EXERCISE TASK =
Which lines come from the start of the records through the line that holds "make_clock((1.955, 3.2, 1.90), .155, 'second"? Write them out word for word.

DATA EXCERPTS =
◇ ◇ ◇ ◇

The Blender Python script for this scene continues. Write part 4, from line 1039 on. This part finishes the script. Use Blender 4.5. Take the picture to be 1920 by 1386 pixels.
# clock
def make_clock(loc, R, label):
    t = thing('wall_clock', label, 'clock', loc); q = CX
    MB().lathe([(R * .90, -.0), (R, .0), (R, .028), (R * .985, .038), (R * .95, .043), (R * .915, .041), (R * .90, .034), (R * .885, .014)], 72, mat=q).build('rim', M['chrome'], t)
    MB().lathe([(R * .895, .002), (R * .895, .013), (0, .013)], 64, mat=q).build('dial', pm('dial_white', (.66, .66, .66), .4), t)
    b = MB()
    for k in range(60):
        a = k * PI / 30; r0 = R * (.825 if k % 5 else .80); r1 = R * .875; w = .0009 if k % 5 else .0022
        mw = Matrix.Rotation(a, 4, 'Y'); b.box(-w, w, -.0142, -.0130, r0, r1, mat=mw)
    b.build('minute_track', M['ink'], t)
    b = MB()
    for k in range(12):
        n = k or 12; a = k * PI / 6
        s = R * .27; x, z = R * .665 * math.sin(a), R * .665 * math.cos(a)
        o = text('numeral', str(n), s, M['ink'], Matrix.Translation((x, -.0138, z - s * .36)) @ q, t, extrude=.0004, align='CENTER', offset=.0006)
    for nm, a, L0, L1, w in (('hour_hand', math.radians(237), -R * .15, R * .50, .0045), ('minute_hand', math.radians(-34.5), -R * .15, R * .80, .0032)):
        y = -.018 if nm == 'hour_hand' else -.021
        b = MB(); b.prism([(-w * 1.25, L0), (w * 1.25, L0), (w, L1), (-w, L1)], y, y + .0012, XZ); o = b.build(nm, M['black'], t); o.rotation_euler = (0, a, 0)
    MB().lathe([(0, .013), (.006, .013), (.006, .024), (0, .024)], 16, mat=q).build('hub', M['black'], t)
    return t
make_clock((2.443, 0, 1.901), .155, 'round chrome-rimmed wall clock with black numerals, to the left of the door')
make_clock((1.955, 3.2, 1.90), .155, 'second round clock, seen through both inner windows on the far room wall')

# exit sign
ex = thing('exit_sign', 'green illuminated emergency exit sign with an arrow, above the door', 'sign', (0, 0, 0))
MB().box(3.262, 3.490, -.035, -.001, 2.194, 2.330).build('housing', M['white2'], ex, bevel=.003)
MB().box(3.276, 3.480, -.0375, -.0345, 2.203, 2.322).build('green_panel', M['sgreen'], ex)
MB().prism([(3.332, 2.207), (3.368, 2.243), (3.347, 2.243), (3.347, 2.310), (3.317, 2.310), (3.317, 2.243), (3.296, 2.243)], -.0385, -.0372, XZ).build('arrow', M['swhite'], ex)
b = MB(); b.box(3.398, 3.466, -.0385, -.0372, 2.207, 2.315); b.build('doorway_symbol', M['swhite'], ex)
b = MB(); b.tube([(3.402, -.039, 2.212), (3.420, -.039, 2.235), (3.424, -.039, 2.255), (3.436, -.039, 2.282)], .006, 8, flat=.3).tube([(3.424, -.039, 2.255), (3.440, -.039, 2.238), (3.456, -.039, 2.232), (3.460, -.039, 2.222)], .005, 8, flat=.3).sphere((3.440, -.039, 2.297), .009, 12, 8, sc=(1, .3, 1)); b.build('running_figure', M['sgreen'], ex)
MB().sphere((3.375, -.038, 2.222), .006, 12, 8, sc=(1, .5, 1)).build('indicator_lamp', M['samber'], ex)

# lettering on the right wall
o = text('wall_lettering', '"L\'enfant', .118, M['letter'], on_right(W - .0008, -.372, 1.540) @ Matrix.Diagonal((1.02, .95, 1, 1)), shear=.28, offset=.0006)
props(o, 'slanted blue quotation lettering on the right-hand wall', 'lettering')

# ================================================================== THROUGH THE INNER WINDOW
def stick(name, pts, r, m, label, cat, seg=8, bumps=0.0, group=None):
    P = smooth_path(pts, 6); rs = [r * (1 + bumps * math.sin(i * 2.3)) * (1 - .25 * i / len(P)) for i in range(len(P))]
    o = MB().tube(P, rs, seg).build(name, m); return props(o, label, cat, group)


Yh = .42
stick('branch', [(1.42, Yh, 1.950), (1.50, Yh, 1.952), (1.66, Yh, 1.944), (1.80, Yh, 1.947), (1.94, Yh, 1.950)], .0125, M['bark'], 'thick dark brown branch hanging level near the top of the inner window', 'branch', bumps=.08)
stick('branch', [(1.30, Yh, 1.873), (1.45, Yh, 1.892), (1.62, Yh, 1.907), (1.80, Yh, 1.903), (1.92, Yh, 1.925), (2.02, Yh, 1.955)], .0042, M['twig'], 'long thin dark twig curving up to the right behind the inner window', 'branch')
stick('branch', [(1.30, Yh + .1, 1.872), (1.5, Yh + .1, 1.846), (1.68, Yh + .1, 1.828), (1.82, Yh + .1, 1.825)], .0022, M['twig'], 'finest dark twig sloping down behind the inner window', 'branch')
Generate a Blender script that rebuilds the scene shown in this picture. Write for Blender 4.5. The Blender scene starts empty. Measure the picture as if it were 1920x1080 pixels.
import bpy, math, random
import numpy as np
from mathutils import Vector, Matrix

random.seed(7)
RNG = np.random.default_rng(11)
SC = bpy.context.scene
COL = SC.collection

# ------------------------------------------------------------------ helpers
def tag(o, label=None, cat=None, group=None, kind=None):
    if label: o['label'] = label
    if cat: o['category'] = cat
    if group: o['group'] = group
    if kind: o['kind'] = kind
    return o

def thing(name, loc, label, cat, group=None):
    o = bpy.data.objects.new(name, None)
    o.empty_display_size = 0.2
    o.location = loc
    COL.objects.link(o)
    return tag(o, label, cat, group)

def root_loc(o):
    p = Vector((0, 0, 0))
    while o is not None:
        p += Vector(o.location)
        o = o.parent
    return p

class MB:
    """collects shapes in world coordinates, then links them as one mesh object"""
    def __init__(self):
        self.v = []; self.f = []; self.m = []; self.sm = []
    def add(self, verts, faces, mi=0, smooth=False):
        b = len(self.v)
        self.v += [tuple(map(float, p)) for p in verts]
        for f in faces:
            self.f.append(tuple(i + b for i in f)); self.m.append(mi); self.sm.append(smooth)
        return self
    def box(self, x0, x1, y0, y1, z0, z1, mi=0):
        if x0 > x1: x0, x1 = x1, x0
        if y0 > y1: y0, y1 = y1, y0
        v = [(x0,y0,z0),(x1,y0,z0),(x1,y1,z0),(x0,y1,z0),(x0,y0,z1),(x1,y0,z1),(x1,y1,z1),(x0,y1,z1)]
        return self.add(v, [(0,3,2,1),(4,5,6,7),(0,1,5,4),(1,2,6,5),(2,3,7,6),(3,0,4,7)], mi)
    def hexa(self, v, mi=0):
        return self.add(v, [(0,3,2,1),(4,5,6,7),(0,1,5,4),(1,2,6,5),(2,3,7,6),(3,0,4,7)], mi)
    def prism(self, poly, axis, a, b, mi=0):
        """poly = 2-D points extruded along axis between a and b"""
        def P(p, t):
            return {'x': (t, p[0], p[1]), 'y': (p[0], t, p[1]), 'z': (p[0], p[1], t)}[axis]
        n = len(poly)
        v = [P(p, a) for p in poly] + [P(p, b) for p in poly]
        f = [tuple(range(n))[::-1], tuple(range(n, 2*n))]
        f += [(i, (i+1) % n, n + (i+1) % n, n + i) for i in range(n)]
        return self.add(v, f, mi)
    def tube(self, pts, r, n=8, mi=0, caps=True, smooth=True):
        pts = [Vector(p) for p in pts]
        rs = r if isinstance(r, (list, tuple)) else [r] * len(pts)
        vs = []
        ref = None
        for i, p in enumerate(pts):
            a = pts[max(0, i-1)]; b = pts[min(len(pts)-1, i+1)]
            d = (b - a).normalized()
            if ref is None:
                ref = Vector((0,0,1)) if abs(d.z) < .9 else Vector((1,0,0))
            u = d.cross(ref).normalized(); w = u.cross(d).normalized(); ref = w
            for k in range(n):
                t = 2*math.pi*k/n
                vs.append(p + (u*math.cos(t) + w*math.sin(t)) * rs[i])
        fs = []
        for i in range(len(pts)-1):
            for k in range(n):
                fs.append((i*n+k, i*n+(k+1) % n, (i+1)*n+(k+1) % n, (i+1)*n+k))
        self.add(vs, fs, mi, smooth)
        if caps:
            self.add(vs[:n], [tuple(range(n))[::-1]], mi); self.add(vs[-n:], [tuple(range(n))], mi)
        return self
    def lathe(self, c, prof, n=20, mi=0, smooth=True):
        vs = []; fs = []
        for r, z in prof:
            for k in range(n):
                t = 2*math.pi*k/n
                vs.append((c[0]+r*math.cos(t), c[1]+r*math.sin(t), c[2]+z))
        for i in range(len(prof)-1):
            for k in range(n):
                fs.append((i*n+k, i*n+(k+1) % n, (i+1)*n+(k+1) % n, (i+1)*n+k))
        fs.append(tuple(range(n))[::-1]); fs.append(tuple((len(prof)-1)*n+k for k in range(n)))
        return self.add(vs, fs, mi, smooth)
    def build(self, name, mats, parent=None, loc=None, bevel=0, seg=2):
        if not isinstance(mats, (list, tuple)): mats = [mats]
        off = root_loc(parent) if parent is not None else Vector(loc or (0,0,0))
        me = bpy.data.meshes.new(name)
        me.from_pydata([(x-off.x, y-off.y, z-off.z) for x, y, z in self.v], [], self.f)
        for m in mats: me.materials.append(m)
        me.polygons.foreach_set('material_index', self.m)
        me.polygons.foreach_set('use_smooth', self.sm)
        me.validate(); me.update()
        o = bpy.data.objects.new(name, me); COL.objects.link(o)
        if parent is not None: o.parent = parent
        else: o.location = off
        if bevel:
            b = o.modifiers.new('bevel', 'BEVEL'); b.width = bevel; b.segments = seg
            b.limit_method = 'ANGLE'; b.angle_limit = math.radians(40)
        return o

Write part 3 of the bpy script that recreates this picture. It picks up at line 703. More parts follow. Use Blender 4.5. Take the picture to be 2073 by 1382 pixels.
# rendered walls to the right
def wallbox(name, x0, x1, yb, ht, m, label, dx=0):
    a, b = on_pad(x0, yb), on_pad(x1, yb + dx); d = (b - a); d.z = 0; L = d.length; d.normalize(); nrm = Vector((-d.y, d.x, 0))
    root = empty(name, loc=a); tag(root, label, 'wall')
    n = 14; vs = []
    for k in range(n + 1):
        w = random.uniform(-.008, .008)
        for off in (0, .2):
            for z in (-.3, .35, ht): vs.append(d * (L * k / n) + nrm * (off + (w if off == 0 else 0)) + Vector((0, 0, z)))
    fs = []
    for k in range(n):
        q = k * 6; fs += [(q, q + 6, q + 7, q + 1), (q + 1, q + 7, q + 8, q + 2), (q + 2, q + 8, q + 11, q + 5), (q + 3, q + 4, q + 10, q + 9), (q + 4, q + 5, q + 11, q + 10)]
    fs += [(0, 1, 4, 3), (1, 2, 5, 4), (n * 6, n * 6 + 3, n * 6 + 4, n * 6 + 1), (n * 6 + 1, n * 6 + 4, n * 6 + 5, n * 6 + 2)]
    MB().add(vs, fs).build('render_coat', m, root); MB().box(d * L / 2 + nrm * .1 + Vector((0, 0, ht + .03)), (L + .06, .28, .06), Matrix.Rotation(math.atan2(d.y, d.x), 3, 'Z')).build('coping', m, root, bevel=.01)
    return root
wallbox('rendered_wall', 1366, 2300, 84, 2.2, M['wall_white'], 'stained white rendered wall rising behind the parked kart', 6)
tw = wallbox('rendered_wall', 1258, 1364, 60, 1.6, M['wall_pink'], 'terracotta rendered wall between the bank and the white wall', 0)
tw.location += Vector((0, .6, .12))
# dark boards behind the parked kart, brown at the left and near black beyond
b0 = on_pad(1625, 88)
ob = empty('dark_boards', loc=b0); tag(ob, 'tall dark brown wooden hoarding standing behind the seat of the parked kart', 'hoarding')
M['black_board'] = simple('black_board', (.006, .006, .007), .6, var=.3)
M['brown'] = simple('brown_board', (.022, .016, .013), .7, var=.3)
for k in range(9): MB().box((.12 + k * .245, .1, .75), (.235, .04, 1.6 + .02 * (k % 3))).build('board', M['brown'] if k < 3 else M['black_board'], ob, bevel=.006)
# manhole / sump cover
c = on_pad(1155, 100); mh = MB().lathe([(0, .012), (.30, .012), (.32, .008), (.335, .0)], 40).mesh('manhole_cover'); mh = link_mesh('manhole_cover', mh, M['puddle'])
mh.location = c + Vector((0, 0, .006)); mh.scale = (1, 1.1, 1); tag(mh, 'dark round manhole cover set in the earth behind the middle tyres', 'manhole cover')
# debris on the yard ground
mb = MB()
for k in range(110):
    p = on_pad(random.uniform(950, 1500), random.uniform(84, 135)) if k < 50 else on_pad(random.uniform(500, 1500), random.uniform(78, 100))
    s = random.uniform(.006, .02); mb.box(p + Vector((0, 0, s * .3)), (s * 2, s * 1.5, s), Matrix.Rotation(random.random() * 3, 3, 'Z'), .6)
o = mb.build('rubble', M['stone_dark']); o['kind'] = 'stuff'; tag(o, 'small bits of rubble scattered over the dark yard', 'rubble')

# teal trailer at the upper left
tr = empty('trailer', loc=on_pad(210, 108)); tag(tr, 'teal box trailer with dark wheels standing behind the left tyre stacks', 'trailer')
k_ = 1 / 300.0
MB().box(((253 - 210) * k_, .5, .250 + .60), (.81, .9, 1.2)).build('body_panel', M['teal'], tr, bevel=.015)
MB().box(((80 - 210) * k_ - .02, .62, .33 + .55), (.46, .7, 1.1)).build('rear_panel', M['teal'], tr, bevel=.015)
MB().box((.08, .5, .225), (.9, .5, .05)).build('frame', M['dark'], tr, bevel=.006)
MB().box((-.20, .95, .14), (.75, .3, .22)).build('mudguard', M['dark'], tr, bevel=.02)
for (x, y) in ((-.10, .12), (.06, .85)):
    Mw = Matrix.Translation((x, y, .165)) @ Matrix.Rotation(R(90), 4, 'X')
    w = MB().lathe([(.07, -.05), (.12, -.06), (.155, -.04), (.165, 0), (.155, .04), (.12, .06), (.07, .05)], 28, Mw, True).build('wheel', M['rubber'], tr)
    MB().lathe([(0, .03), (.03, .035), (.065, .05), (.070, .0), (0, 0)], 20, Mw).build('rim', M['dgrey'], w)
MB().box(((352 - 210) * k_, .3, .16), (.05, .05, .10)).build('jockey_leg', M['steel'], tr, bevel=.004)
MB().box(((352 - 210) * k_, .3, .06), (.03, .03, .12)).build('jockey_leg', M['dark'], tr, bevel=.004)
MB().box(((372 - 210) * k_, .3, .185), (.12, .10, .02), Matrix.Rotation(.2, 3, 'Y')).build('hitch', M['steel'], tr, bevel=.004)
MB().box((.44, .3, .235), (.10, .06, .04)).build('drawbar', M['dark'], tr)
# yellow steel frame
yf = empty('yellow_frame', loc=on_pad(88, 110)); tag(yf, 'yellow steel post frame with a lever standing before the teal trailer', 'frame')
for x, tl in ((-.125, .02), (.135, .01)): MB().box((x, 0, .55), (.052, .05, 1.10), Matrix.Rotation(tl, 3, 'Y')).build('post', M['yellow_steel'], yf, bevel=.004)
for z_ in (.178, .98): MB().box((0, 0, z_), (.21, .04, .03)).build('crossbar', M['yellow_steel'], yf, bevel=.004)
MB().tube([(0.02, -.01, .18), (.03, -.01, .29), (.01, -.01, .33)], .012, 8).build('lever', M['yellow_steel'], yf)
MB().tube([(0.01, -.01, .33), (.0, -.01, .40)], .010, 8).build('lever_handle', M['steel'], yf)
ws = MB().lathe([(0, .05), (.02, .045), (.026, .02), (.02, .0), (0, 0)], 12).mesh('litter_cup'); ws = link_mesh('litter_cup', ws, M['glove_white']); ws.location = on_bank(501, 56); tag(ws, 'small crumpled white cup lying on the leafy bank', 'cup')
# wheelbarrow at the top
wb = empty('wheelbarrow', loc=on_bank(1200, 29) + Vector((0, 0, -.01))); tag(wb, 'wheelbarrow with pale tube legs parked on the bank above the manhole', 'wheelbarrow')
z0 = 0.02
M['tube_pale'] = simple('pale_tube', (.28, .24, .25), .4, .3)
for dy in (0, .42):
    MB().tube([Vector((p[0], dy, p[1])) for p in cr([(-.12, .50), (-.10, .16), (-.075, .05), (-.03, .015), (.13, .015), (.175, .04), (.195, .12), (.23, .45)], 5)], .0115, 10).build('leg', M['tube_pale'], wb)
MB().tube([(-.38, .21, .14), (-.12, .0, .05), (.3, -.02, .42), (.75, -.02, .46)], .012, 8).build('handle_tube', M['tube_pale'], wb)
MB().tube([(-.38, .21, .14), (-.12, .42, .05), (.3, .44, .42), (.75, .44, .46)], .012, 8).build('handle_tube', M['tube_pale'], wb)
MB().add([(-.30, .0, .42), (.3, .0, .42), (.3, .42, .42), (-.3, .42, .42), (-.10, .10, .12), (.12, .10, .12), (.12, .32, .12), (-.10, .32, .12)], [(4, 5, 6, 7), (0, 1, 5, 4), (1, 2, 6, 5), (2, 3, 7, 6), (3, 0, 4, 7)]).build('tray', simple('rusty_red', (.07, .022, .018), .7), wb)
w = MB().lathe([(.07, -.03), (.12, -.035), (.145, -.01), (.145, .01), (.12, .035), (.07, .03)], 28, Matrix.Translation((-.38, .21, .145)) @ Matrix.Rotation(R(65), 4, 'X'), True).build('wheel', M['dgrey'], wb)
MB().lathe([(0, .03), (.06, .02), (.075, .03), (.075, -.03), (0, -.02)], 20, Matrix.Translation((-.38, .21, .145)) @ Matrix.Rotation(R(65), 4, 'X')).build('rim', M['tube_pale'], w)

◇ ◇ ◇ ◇

RESPONSE TO THE TASK =
The Blender Python script for this scene continues. Write part 4, from line 1039 on. This part finishes the script. Use Blender 4.5. Take the picture to be 1920 by 1386 pixels.
# clock
def make_clock(loc, R, label):
    t = thing('wall_clock', label, 'clock', loc); q = CX
    MB().lathe([(R * .90, -.0), (R, .0), (R, .028), (R * .985, .038), (R * .95, .043), (R * .915, .041), (R * .90, .034), (R * .885, .014)], 72, mat=q).build('rim', M['chrome'], t)
    MB().lathe([(R * .895, .002), (R * .895, .013), (0, .013)], 64, mat=q).build('dial', pm('dial_white', (.66, .66, .66), .4), t)
    b = MB()
    for k in range(60):
        a = k * PI / 30; r0 = R * (.825 if k % 5 else .80); r1 = R * .875; w = .0009 if k % 5 else .0022
        mw = Matrix.Rotation(a, 4, 'Y'); b.box(-w, w, -.0142, -.0130, r0, r1, mat=mw)
    b.build('minute_track', M['ink'], t)
    b = MB()
    for k in range(12):
        n = k or 12; a = k * PI / 6
        s = R * .27; x, z = R * .665 * math.sin(a), R * .665 * math.cos(a)
        o = text('numeral', str(n), s, M['ink'], Matrix.Translation((x, -.0138, z - s * .36)) @ q, t, extrude=.0004, align='CENTER', offset=.0006)
    for nm, a, L0, L1, w in (('hour_hand', math.radians(237), -R * .15, R * .50, .0045), ('minute_hand', math.radians(-34.5), -R * .15, R * .80, .0032)):
        y = -.018 if nm == 'hour_hand' else -.021
        b = MB(); b.prism([(-w * 1.25, L0), (w * 1.25, L0), (w, L1), (-w, L1)], y, y + .0012, XZ); o = b.build(nm, M['black'], t); o.rotation_euler = (0, a, 0)
    MB().lathe([(0, .013), (.006, .013), (.006, .024), (0, .024)], 16, mat=q).build('hub', M['black'], t)
    return t
make_clock((2.443, 0, 1.901), .155, 'round chrome-rimmed wall clock with black numerals, to the left of the door')
make_clock((1.955, 3.2, 1.90), .155, 'second round clock, seen through both inner windows on the far room wall')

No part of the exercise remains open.